-- START OF Rows --

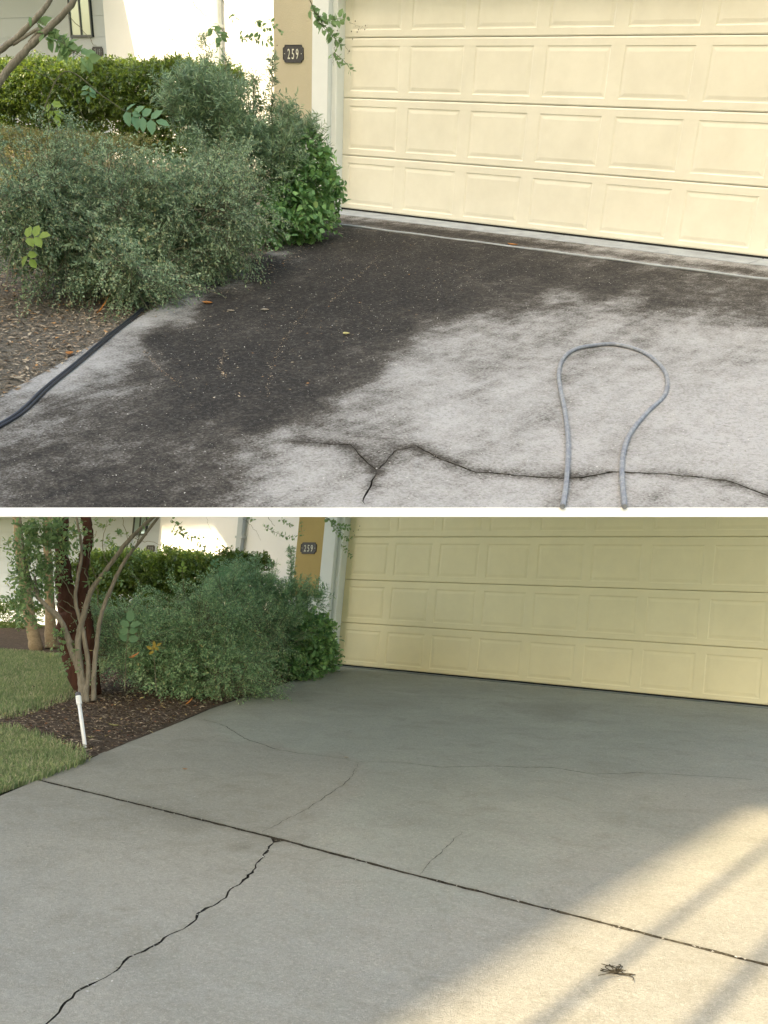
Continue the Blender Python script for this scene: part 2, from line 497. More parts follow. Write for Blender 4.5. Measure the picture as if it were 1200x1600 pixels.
def slab(name, place, poly, holes, step, mat, thick, zoff=0.0, attrs=None, parent=None, wob=0.0, **tags):
    """horizontal-ish concrete slab following the place's ground; poly and holes are xy loops; open cracks are the holes"""
    poly = [np.array(p[:2], float) for p in poly]
    P = np.array(poly); x0, y0 = P.min(0); x1, y1 = P.max(0)
    xs = np.arange(x0 + step / 2, x1, step); ys = np.arange(y0 + step / 2, y1, step)
    rs = np.random.RandomState(5)
    G = np.array([(x, y) for x in xs for y in ys]) + rs.uniform(-.3, .3, (len(xs) * len(ys), 2)) * step
    # inside test
    ins = np.zeros(len(G), bool); j = len(P) - 1
    for i in range(len(P)):
        c = ((P[i, 1] > G[:, 1]) != (P[j, 1] > G[:, 1])) & (G[:, 0] < (P[j, 0] - P[i, 0]) * (G[:, 1] - P[i, 1]) / (P[j, 1] - P[i, 1] + 1e-12) + P[i, 0])
        ins ^= c; j = i
    G = G[ins]
    if len(poly) > 2:
        d = seg_dist(G, list(P) + [P[0]]); G = G[d > step * .35]
    faces_in = []; V = []
    # subdivide boundary
    def loop(pts, st):
        idx = []
        for a, b in zip(pts, pts[1:] + pts[:1]):
            n = max(1, int(np.hypot(*(b - a)) / st))
            for k in range(n):
                idx.append(len(V)); V.append(Vector((float(a[0] + (b[0] - a[0]) * k / n), float(a[1] + (b[1] - a[1]) * k / n))))
        return idx
    def ccw(pts):
        a = sum(p[0] * q[1] - q[0] * p[1] for p, q in zip(pts, pts[1:] + pts[:1]))
        return pts if a > 0 else pts[::-1]
    faces_in.append(loop(ccw(poly), step))
    for h in holes: faces_in.append(loop(ccw([np.array(q, float) for q in h]), 10))
    V += [Vector((float(a), float(b))) for a, b in G]
    ov, oe, of, _, _, ofo = delaunay_2d_cdt(V, [], faces_in, 1, 1e-5)
    fs = [list(f) for f, o in zip(of, ofo) if not any(k > 0 for k in o)]
    xy = np.array([(v.x, v.y) for v in ov])
    z = place.k * xy[:, 1] + zoff
    if wob: z = z + wob * np.sin(xy[:, 0] * 1.7 + 1) * np.sin(xy[:, 1] * 2.1)
    bm = bmesh.new()
    vs = [bm.verts.new((a, b, c)) for (a, b), c in zip(xy, z)]
    for f in fs:
        try: bm.faces.new([vs[i] for i in f])
        except ValueError: pass
    bmesh.ops.delete(bm, geom=[v for v in bm.verts if not v.link_faces], context='VERTS')
    for f in bm.faces:
        if f.normal.z < 0: f.normal_flip()
    be = [e for e in bm.edges if len(e.link_faces) == 1]
    r = bmesh.ops.extrude_edge_only(bm, edges=be)
    for v in [g for g in r['geom'] if isinstance(g, bmesh.types.BMVert)]: v.co.z -= thick
    sideset = set(r['geom'])
    for f_ in bm.faces:
        if f_ in sideset: f_.material_index = 1
    bmesh.ops.recalc_face_normals(bm, faces=bm.faces)
    me = bpy.data.meshes.new(name); 
    base = np.array(parent['_loc'] if parent is not None else (0, 0, 0), float)
    bmesh.ops.translate(bm, verts=bm.verts, vec=Vector(-base))
    bm.to_mesh(me); bm.free()
    me.materials.append(mat); me.materials.append(dirt_mat if thick > .0045 else mat)
    co = np.empty(len(me.vertices) * 3); me.vertices.foreach_get('co', co); co = co.reshape(-1, 3) + base
    uv = place.proj(co)
    for an, fn in (attrs or {}).items():
        a = me.attributes.new(an, 'FLOAT', 'POINT'); a.data.foreach_set('value', np.asarray(fn(co, uv), np.float32))
    o = bpy.data.objects.new(name, me); C.objects.link(o)
    if parent is not None: o.parent = parent
    else: o.matrix_world = place.mat
    o['_loc'] = list(base)
    tag(o, **tags); return o


def jag(P2, w, seed, amp, step=.03):
    """jagged crack outline round a polyline of xy points; w(t) half width"""
    rs = random.Random(seed)
    P = [np.array(p[:2], float) for p in P2]
    L = [0]
    for a, b in zip(P[:-1], P[1:]): L.append(L[-1] + np.hypot(*(b - a)))
    n = max(4, int(L[-1] / step)); mid = []
    for k in range(n + 1):
        d = L[-1] * k / n; i = min(max(0, np.searchsorted(L, d) - 1), len(P) - 2)
        t = (d - L[i]) / max(1e-9, L[i + 1] - L[i]); mid.append(P[i] + (P[i + 1] - P[i]) * t)
    off = 0; A = []; B = []; cen = []
    for k, p in enumerate(mid):
        q = mid[min(k + 1, n)] - mid[max(k - 1, 0)]; q /= np.hypot(*q); nn = np.array([-q[1], q[0]])
        off = off * .82 + rs.uniform(-amp, amp)
        if k in (0, n): off *= .3
        c = p + nn * off; cen.append(c)
        ww = w(k / n) * rs.uniform(.45, 1.5)
        A.append(c + nn * ww); B.append(c - nn * ww)
    return A + B[::-1], cen


def gxy(place, pts): return [place.ground(u, v)[:2] for u, v in pts]


# ================================================================== THE UPPER FORECOURT'S AND THE LOWER FORECOURT'S BUILDINGS
HS = 0.533                        # height of one door section


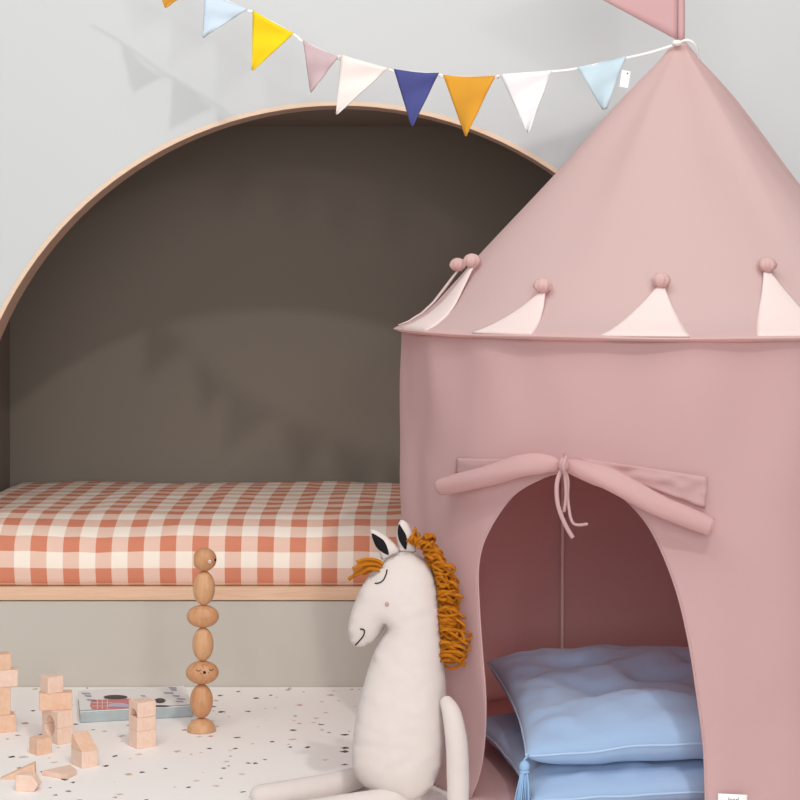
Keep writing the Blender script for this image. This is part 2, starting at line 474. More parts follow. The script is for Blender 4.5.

-- END OF Rows --

Return the listing above word for word, with the pictures removed.

Continue the Blender Python script for this scene: part 2, from line 497. More parts follow. Write for Blender 4.5. Measure the picture as if it were 1200x1600 pixels.
def slab(name, place, poly, holes, step, mat, thick, zoff=0.0, attrs=None, parent=None, wob=0.0, **tags):
    """horizontal-ish concrete slab following the place's ground; poly and holes are xy loops; open cracks are the holes"""
    poly = [np.array(p[:2], float) for p in poly]
    P = np.array(poly); x0, y0 = P.min(0); x1, y1 = P.max(0)
    xs = np.arange(x0 + step / 2, x1, step); ys = np.arange(y0 + step / 2, y1, step)
    rs = np.random.RandomState(5)
    G = np.array([(x, y) for x in xs for y in ys]) + rs.uniform(-.3, .3, (len(xs) * len(ys), 2)) * step
    # inside test
    ins = np.zeros(len(G), bool); j = len(P) - 1
    for i in range(len(P)):
        c = ((P[i, 1] > G[:, 1]) != (P[j, 1] > G[:, 1])) & (G[:, 0] < (P[j, 0] - P[i, 0]) * (G[:, 1] - P[i, 1]) / (P[j, 1] - P[i, 1] + 1e-12) + P[i, 0])
        ins ^= c; j = i
    G = G[ins]
    if len(poly) > 2:
        d = seg_dist(G, list(P) + [P[0]]); G = G[d > step * .35]
    faces_in = []; V = []
    # subdivide boundary
    def loop(pts, st):
        idx = []
        for a, b in zip(pts, pts[1:] + pts[:1]):
            n = max(1, int(np.hypot(*(b - a)) / st))
            for k in range(n):
                idx.append(len(V)); V.append(Vector((float(a[0] + (b[0] - a[0]) * k / n), float(a[1] + (b[1] - a[1]) * k / n))))
        return idx
    def ccw(pts):
        a = sum(p[0] * q[1] - q[0] * p[1] for p, q in zip(pts, pts[1:] + pts[:1]))
        return pts if a > 0 else pts[::-1]
    faces_in.append(loop(ccw(poly), step))
    for h in holes: faces_in.append(loop(ccw([np.array(q, float) for q in h]), 10))
    V += [Vector((float(a), float(b))) for a, b in G]
    ov, oe, of, _, _, ofo = delaunay_2d_cdt(V, [], faces_in, 1, 1e-5)
    fs = [list(f) for f, o in zip(of, ofo) if not any(k > 0 for k in o)]
    xy = np.array([(v.x, v.y) for v in ov])
    z = place.k * xy[:, 1] + zoff
    if wob: z = z + wob * np.sin(xy[:, 0] * 1.7 + 1) * np.sin(xy[:, 1] * 2.1)
    bm = bmesh.new()
    vs = [bm.verts.new((a, b, c)) for (a, b), c in zip(xy, z)]
    for f in fs:
        try: bm.faces.new([vs[i] for i in f])
        except ValueError: pass
    bmesh.ops.delete(bm, geom=[v for v in bm.verts if not v.link_faces], context='VERTS')
    for f in bm.faces:
        if f.normal.z < 0: f.normal_flip()
    be = [e for e in bm.edges if len(e.link_faces) == 1]
    r = bmesh.ops.extrude_edge_only(bm, edges=be)
    for v in [g for g in r['geom'] if isinstance(g, bmesh.types.BMVert)]: v.co.z -= thick
    sideset = set(r['geom'])
    for f_ in bm.faces:
        if f_ in sideset: f_.material_index = 1
    bmesh.ops.recalc_face_normals(bm, faces=bm.faces)
    me = bpy.data.meshes.new(name); 
    base = np.array(parent['_loc'] if parent is not None else (0, 0, 0), float)
    bmesh.ops.translate(bm, verts=bm.verts, vec=Vector(-base))
    bm.to_mesh(me); bm.free()
    me.materials.append(mat); me.materials.append(dirt_mat if thick > .0045 else mat)
    co = np.empty(len(me.vertices) * 3); me.vertices.foreach_get('co', co); co = co.reshape(-1, 3) + base
    uv = place.proj(co)
    for an, fn in (attrs or {}).items():
        a = me.attributes.new(an, 'FLOAT', 'POINT'); a.data.foreach_set('value', np.asarray(fn(co, uv), np.float32))
    o = bpy.data.objects.new(name, me); C.objects.link(o)
    if parent is not None: o.parent = parent
    else: o.matrix_world = place.mat
    o['_loc'] = list(base)
    tag(o, **tags); return o


def jag(P2, w, seed, amp, step=.03):
    """jagged crack outline round a polyline of xy points; w(t) half width"""
    rs = random.Random(seed)
    P = [np.array(p[:2], float) for p in P2]
    L = [0]
    for a, b in zip(P[:-1], P[1:]): L.append(L[-1] + np.hypot(*(b - a)))
    n = max(4, int(L[-1] / step)); mid = []
    for k in range(n + 1):
        d = L[-1] * k / n; i = min(max(0, np.searchsorted(L, d) - 1), len(P) - 2)
        t = (d - L[i]) / max(1e-9, L[i + 1] - L[i]); mid.append(P[i] + (P[i + 1] - P[i]) * t)
    off = 0; A = []; B = []; cen = []
    for k, p in enumerate(mid):
        q = mid[min(k + 1, n)] - mid[max(k - 1, 0)]; q /= np.hypot(*q); nn = np.array([-q[1], q[0]])
        off = off * .82 + rs.uniform(-amp, amp)
        if k in (0, n): off *= .3
        c = p + nn * off; cen.append(c)
        ww = w(k / n) * rs.uniform(.45, 1.5)
        A.append(c + nn * ww); B.append(c - nn * ww)
    return A + B[::-1], cen


def gxy(place, pts): return [place.ground(u, v)[:2] for u, v in pts]


# ================================================================== THE UPPER FORECOURT'S AND THE LOWER FORECOURT'S BUILDINGS
HS = 0.533                        # height of one door section


Keep writing the Blender script for this image. This is part 2, starting at line 474. More parts follow. The script is for Blender 4.5.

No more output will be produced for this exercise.